Every line of the material below must be repeated exactly.

Source excerpt —
----

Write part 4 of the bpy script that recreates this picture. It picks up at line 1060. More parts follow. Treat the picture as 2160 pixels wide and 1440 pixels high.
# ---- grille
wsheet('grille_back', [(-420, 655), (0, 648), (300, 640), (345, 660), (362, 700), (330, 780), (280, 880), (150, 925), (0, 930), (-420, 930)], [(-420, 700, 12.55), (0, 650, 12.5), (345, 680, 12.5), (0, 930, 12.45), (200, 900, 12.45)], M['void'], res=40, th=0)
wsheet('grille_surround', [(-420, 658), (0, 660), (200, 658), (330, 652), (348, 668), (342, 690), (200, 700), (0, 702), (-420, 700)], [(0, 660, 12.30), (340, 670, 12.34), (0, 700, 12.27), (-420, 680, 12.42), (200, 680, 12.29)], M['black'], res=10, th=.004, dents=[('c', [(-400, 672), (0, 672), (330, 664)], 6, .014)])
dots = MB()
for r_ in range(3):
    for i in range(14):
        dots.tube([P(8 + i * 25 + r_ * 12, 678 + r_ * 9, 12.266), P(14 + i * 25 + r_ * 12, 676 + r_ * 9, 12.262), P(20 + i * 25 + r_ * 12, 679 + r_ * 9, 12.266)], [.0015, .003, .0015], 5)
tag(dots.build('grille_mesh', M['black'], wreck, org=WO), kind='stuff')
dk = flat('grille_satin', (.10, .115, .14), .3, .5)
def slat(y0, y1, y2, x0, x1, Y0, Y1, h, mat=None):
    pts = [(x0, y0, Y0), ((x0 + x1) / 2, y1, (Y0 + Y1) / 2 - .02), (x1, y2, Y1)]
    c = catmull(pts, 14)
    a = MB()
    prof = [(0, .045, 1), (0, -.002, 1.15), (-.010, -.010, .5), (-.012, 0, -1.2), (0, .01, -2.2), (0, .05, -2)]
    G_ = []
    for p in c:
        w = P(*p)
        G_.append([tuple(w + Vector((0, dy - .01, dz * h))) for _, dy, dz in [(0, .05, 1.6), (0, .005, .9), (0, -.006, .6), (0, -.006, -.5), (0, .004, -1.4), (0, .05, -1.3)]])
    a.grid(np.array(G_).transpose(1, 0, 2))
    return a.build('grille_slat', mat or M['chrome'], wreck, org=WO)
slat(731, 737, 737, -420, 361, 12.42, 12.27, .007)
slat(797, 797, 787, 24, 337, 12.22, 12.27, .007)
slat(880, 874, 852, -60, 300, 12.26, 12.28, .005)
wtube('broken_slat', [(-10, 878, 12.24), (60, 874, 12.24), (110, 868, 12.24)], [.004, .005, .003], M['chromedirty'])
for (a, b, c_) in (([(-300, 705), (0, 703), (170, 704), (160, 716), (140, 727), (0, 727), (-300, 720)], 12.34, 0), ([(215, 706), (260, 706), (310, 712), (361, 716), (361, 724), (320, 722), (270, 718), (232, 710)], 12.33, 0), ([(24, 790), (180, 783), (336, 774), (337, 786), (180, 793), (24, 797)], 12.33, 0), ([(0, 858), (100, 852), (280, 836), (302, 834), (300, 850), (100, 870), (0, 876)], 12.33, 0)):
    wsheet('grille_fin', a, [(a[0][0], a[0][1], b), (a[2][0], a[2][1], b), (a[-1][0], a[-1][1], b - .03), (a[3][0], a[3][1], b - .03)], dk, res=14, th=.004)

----

Finished exercise —
Write part 4 of the bpy script that recreates this picture. It picks up at line 1060. More parts follow. Treat the picture as 2160 pixels wide and 1440 pixels high.
# ---- grille
wsheet('grille_back', [(-420, 655), (0, 648), (300, 640), (345, 660), (362, 700), (330, 780), (280, 880), (150, 925), (0, 930), (-420, 930)], [(-420, 700, 12.55), (0, 650, 12.5), (345, 680, 12.5), (0, 930, 12.45), (200, 900, 12.45)], M['void'], res=40, th=0)
wsheet('grille_surround', [(-420, 658), (0, 660), (200, 658), (330, 652), (348, 668), (342, 690), (200, 700), (0, 702), (-420, 700)], [(0, 660, 12.30), (340, 670, 12.34), (0, 700, 12.27), (-420, 680, 12.42), (200, 680, 12.29)], M['black'], res=10, th=.004, dents=[('c', [(-400, 672), (0, 672), (330, 664)], 6, .014)])
dots = MB()
for r_ in range(3):
    for i in range(14):
        dots.tube([P(8 + i * 25 + r_ * 12, 678 + r_ * 9, 12.266), P(14 + i * 25 + r_ * 12, 676 + r_ * 9, 12.262), P(20 + i * 25 + r_ * 12, 679 + r_ * 9, 12.266)], [.0015, .003, .0015], 5)
tag(dots.build('grille_mesh', M['black'], wreck, org=WO), kind='stuff')
dk = flat('grille_satin', (.10, .115, .14), .3, .5)
def slat(y0, y1, y2, x0, x1, Y0, Y1, h, mat=None):
    pts = [(x0, y0, Y0), ((x0 + x1) / 2, y1, (Y0 + Y1) / 2 - .02), (x1, y2, Y1)]
    c = catmull(pts, 14)
    a = MB()
    prof = [(0, .045, 1), (0, -.002, 1.15), (-.010, -.010, .5), (-.012, 0, -1.2), (0, .01, -2.2), (0, .05, -2)]
    G_ = []
    for p in c:
        w = P(*p)
        G_.append([tuple(w + Vector((0, dy - .01, dz * h))) for _, dy, dz in [(0, .05, 1.6), (0, .005, .9), (0, -.006, .6), (0, -.006, -.5), (0, .004, -1.4), (0, .05, -1.3)]])
    a.grid(np.array(G_).transpose(1, 0, 2))
    return a.build('grille_slat', mat or M['chrome'], wreck, org=WO)
slat(731, 737, 737, -420, 361, 12.42, 12.27, .007)
slat(797, 797, 787, 24, 337, 12.22, 12.27, .007)
slat(880, 874, 852, -60, 300, 12.26, 12.28, .005)
wtube('broken_slat', [(-10, 878, 12.24), (60, 874, 12.24), (110, 868, 12.24)], [.004, .005, .003], M['chromedirty'])
for (a, b, c_) in (([(-300, 705), (0, 703), (170, 704), (160, 716), (140, 727), (0, 727), (-300, 720)], 12.34, 0), ([(215, 706), (260, 706), (310, 712), (361, 716), (361, 724), (320, 722), (270, 718), (232, 710)], 12.33, 0), ([(24, 790), (180, 783), (336, 774), (337, 786), (180, 793), (24, 797)], 12.33, 0), ([(0, 858), (100, 852), (280, 836), (302, 834), (300, 850), (100, 870), (0, 876)], 12.33, 0)):
    wsheet('grille_fin', a, [(a[0][0], a[0][1], b), (a[2][0], a[2][1], b), (a[-1][0], a[-1][1], b - .03), (a[3][0], a[3][1], b - .03)], dk, res=14, th=.004)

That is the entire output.